Um deles tem relação com a administração interina que será imposta em Gaza. O texto estabelece que ela será exercida por uma junta conformada por técnicos e diplomatas internacionais e também por figuras palestinas. Contudo, ainda não há certezas sobre qual será o critério de seleção dos estrangeiros, e no caso dos palestinos está proibida apenas a indicação de figuras ligadas ao Hamas.
O plano de paz também promete que a administração interina terá como missão entregar o poder na Faixa de Gaza à Autoridade Nacional Palestina (ANP), entidade que governa a Cisjordânia e que é liderada desde 2008 por Mahmoud Abbas. Porém, não há uma data ou uma estimativa de quando essa transição seria concretizada.
Também foi cogitado o nome do ex-premiê britânico Tony Blair (1997-2007) como possível líder da junta de administração interina, mas a informação não foi confirmada até o momento.
Outro tema sobre o qual há incertezas é sobre as empresas que serão responsáveis pela reconstrução das casas e edifícios do território. Isso porque, no primeiro semestre deste ano, o presidente Donald Trump fez alusões a um projeto de transformar o enclave em um resort para atrair o turismo de alto luxo para a região.

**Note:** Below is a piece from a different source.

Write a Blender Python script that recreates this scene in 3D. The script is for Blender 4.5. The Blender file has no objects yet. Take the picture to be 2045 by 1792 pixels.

A promessa tem gerado críticas até hoje, e a partir do plano de paz que se transformou no acordo assinado nesta quinta-feira (09/10), essas críticas se converteram em dúvidas sobre se a administração interina que será imposta ao território trabalhará de acordo aos interesses da população palestina que espera recuperar suas casas destruídas ou dos empresários que fazem lobby para tornar real o projeto do resort de luxo no enclave.